Moore‐Penrose‐pseudo‐inverse‐based Kalman‐like filtering methods for estimation of stiff continuous‐discrete stochastic systems with ill‐conditioned measurements

This study aims at exploring numerical stability properties of software sensors used in chemical and other engineering. These are utilised for evaluation of variables and/or parameters of plants, which are not measurable by technical devices. Software sensors are often grounded in the extended Kalman filtering (EKF) technique. A conventional continuous-discrete stochastic system consists of an It o ^ -type stochastic differential equation representing the plant's dynamics and a discrete-time equation linking the model's state to measurements. Here, the authors focus on the numerical stability of EKF-type methods, which are applicable to ill-conditioned stiff stochastic models arisen in applied science and engineering. They explore filters' accuracies when the inverse matrices are replaced with the Moore-Penrose pseudo-inverse ones in their measurement updates.
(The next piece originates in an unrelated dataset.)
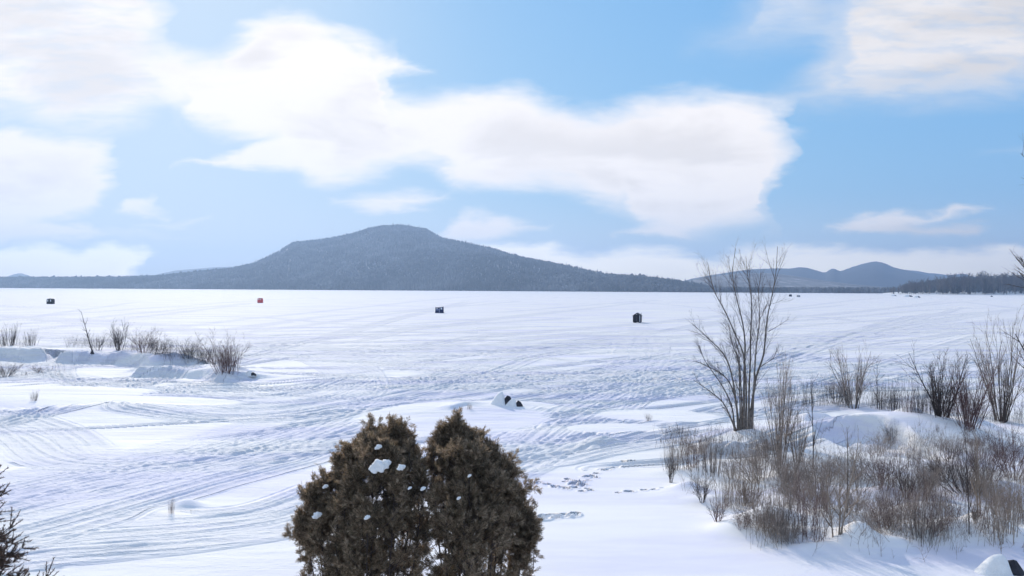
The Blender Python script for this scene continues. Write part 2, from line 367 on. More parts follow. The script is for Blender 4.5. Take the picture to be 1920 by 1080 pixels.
def G(x, y, full=False):
    shp = np.shape(x); x = np.atleast_1d(np.asarray(x, float)).ravel(); y = np.atleast_1d(np.asarray(y, float)).ravel()
    z = 0.95 * (1 - sst(y, 12, 40)); packed = np.zeros_like(x)
    near = y < 420
    z += np.where(near, 0.10 * fbm(x / 9, y / 4.5, 4, 3), 0)
    yard = (1 - sst(y, 14, 34 + 0 * x)) * sst(x, -4.0 + 0 * y, 1.0 + (y - 12) * .12)      # smooth untouched yard snow
    for cx, cy, rx, ry, h in MOUNDS:
        k = np.nonzero((abs(x - cx) < 3 * rx) & (abs(y - cy) < 3 * ry))[0]
        if len(k): z[k] += h * np.exp(-(((x[k] - cx) / rx) ** 2 + ((y[k] - cy) / ry) ** 2))
    rough = np.zeros_like(x)
    for pl, h, wn, wf in RIDGES:
        sd, arc, L = poly_sd(x, y, pl, max(wn, wf) + 2)
        k = np.nonzero(sd < 1e8)[0]
        if not len(k): continue
        s = sd[k] + 0.35 * fbm(x[k] / 1.6, y[k] / 1.6, 3, 9) * 2
        e = sst(arc[k], 0, 0.7) * (1 - sst(arc[k], L - 1.0, L))
        hh = h * (1 + .35 * fbm(arc[k] / 2.5, arc[k] * 0, 3, 21) * 2)
        near_side = 1 - sst(-s, 0, wn)          # left-to-right polylines: the camera is on the negative side
        far_side = 1 - sst(s, 0, wf)
        z[k] += hh * e * np.where(s < 0, near_side, far_side)
    # scooped hollow in the plowed mound
    sy_ = y - SCOOP[1] - .2; q = np.sqrt(((x - SCOOP[0] + .22 * sy_) / 1.75) ** 2 + (sy_ / np.where(sy_ > 0, 2.1, 5.0)) ** 2)
    k = np.nonzero(q < 2.2)[0]
    if len(k):
        ang = fbm(x[k] / 1.2, y[k] / 1.2, 3, 33) * .25
        z[k] -= 0.95 * (1 - sst(q[k] + ang, 0.72, 1.06)) * np.exp(-np.maximum(0, SCOOP[1] - y[k]) / 4.0)
    for cx, cy, r, d in FOOT:
        k = np.nonzero((abs(x - cx) < 4 * r) & (abs(y - cy) < 4 * r))[0]
        if len(k):
            rr = np.hypot(x[k] - cx, (y[k] - cy)) / r
            z[k] += -d * np.exp(-rr ** 4) + d * .3 * np.exp(-((rr - 1.35) / .35) ** 2)
            packed[k] = np.maximum(packed[k], .6 * (rr < 1.1))
    if full:
        for pl, hw, n, seed, depth in SW:
            r = np.random.RandomState(seed); sd, arc, L = poly_sd(x, y, pl, hw + 2.5)
            k = np.nonzero(abs(sd) < hw + 2.0)[0]
            if not len(k): continue
            s, a = sd[k], arc[k]; yk = y[k]
            lane = (1 - sst(abs(s), hw * .75, hw + .6)) if n > 4 else 0
            if n > 4: packed[k] = np.maximum(packed[k], .65 * lane)
            dz = np.zeros(len(k)); pk = np.zeros(len(k))
            # feature size grows with distance only as far as the sheet can carry it
            wsc = np.clip(3.2e-4 * yk * yk, 1.0, 5.0)
            for t in range(n):
                o = r.uniform(-hw, hw); A = r.uniform(.1, .7); w = r.uniform(30, 110); ph = r.uniform(0, 6.3)
                g0 = r.uniform(-.3, .75) * L; g1 = g0 + r.uniform(.25, .9) * L
                if n <= 4: g0, g1 = -1, L + 1
                q = (s - o - A * np.sin(a / w * 6.3 + ph)) / wsc; aq = abs(q)
                env = sst(a, g0, g0 + 3) * (1 - sst(a, g1 - 3, g1))
                p = -0.034 * np.exp(-(q / .19) ** 4) + .020 * np.exp(-((aq - .28) / .08) ** 2) - .030 * np.exp(-((aq - .48) / .055) ** 2) + .014 * np.exp(-((aq - .59) / .06) ** 2)
                p = p * (.55 + .9 * vnoise(a / 1.7, o + 0 * a, t + seed))
                dz += p * env * r.uniform(.5, 1.3); pk = np.maximum(pk, env * (aq < .34) * (.8 if n > 4 else 1.0))
            dz += lane * (.05 * fbm(a / 2.2, s / .13 / wsc, 3, 70 + seed) + .035 * fbm(x[k] / .33 / wsc, y[k] / .25 / wsc, 3, 90 + seed) * sst(vnoise(x[k] / 3, y[k] / 2, 12), .35, .7) * 1.6)
            sm = np.ones(len(k))
            for cx, cy, rx, ry in SMOOTH: sm *= sst(np.hypot((x[k] - cx) / rx, (y[k] - cy) / ry) + .25 * fbm(x[k] / 2, y[k] / 2, 2, 44), .8, 1.05)
            z[k] += np.clip(dz * depth, -.16, .12) * sm / wsc ** .5; packed[k] = np.maximum(packed[k] * (.3 + .7 * sm), pk * sm)
        # random churn and blown drifts on the ice
        k = np.nonzero(near)[0]; ice = (1 - yard[k])
        z[k] += ice * (.022 * fbm(x[k] / .9, y[k] / .3, 3, 5) + .06 * fbm(x[k] / 7, y[k] / 2.2, 4, 6))
        packed[k] = np.maximum(packed[k], ice * .25 * sst(vnoise(x[k] / 6, y[k] / 3, 8), .35, .9))
        packed *= (1 - .75 * yard)
        return z, packed, yard
    return z.reshape(shp) if shp else float(z[0])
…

This investigation is fulfilled within the authors' ill-conditioned stochastic Oregonator scenario and evidences that the pseudo-inversion indeed resolves many performance problems in some non-square-root methods when the stochastic system is sufficiently ill-conditioned. However, it fails to improve the accuracy in the mildly ill-conditioned case. Eventually, only the square-root nested implicit Runge-Kutta-based filters are found out to be accurate and robust in their examination and, hence, to be the methods of choice.